Direction → Please write out the lines of the data exactly, beginning with the first and ending with the line containing "h='tan', q='pale mauve', v='violet', i='dark"; leave the pictures behind.

**** Information provided ****

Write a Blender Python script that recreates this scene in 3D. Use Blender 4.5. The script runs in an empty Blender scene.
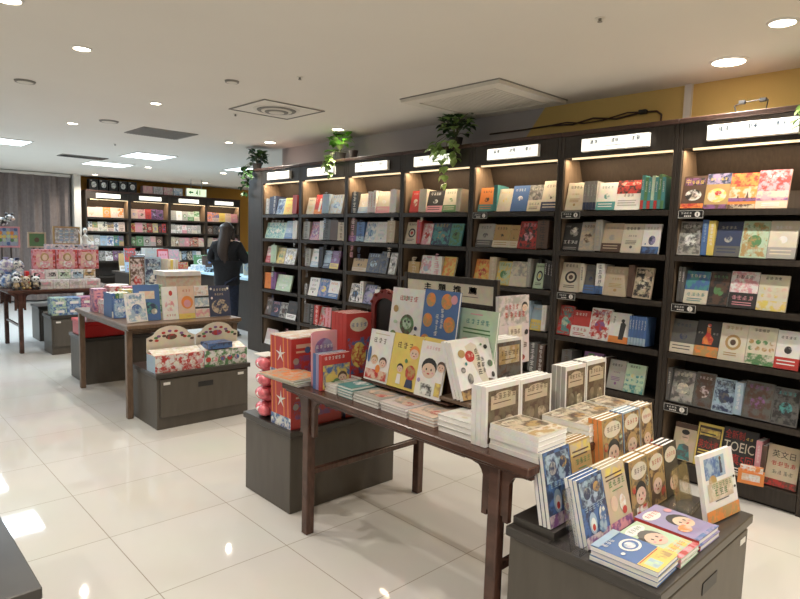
import bpy, math, random
from mathutils import Vector, Matrix, Euler
R_ = random.Random(7)
PI = math.pi
COL = bpy.context.scene.collection
sc = bpy.context.scene
H = 1.4644

# ------------------------------------------------------------------ colours
CV = dict(w=(.86,.85,.83), c=(.76,.69,.54), k=(.025,.025,.028), n=(.03,.05,.13), b=(.06,.17,.45), l=(.36,.52,.68),
          t=(.05,.32,.33), g=(.09,.27,.09), y=(.82,.62,.08), o=(.85,.27,.05), r=(.55,.035,.03), p=(.80,.33,.40),
          m=(.26,.09,.30), d=(.11,.055,.035), u=(.50,.31,.09), s=(.42,.41,.38), e=(.12,.12,.12), a=(.52,.70,.50),
          f=(.80,.56,.42), h=(.62,.50,.34), q=(.70,.60,.62), v=(.35,.30,.55), i=(.17,.13,.075), j=(.27,.21,.13))
for k_ in CV:
    c_ = CV[k_]; l_ = .3*c_[0]+.59*c_[1]+.11*c_[2]; q_ = .04 if k_ in 'or' else .14
    CV[k_] = tuple(.98*(a+(l_-a)*q_) for a in c_)
CN = dict(w='white', c='cream', k='black', n='navy', b='blue', l='light blue', t='teal', g='green', y='yellow', o='orange',
          r='red', p='pink', m='purple', d='dark brown', u='mustard', s='grey', e='charcoal', a='pale green', f='peach',
          h='tan', q='pale mauve', v='violet', i='dark olive-brown', j='olive-brown')

# ------------------------------------------------------------------ materials
def nmat(name):
    m = bpy.data.materials.new(name); m.use_nodes = True
    nt = m.node_tree; b = nt.nodes['Principled BSDF']
    return m, nt, b
def setp(b, **k):
    for n, v in k.items():
        n = n.replace('_', ' ')
        if n in b.inputs: b.inputs[n].default_value = v
def tex(nt, kind, scale=None, coord='Object', mapscale=None):
    tc = nt.nodes.new('ShaderNodeTexCoord'); t = nt.nodes.new(kind)
    mp = nt.nodes.new('ShaderNodeMapping'); nt.links.new(tc.outputs[coord], mp.inputs[0]); nt.links.new(mp.outputs[0], t.inputs[0])
    if mapscale: mp.inputs['Scale'].default_value = mapscale
    if scale is not None: t.inputs['Scale'].default_value = scale
    return t, mp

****

Solution for this task →
Write a Blender Python script that recreates this scene in 3D. Use Blender 4.5. The script runs in an empty Blender scene.
import bpy, math, random
from mathutils import Vector, Matrix, Euler
R_ = random.Random(7)
PI = math.pi
COL = bpy.context.scene.collection
sc = bpy.context.scene
H = 1.4644

# ------------------------------------------------------------------ colours
CV = dict(w=(.86,.85,.83), c=(.76,.69,.54), k=(.025,.025,.028), n=(.03,.05,.13), b=(.06,.17,.45), l=(.36,.52,.68),
          t=(.05,.32,.33), g=(.09,.27,.09), y=(.82,.62,.08), o=(.85,.27,.05), r=(.55,.035,.03), p=(.80,.33,.40),
          m=(.26,.09,.30), d=(.11,.055,.035), u=(.50,.31,.09), s=(.42,.41,.38), e=(.12,.12,.12), a=(.52,.70,.50),
          f=(.80,.56,.42), h=(.62,.50,.34), q=(.70,.60,.62), v=(.35,.30,.55), i=(.17,.13,.075), j=(.27,.21,.13))
for k_ in CV:
    c_ = CV[k_]; l_ = .3*c_[0]+.59*c_[1]+.11*c_[2]; q_ = .04 if k_ in 'or' else .14
    CV[k_] = tuple(.98*(a+(l_-a)*q_) for a in c_)
CN = dict(w='white', c='cream', k='black', n='navy', b='blue', l='light blue', t='teal', g='green', y='yellow', o='orange',
          r='red', p='pink', m='purple', d='dark brown', u='mustard', s='grey', e='charcoal', a='pale green', f='peach',
          h='tan', q='pale mauve', v='violet', i='dark olive-brown', j='olive-brown')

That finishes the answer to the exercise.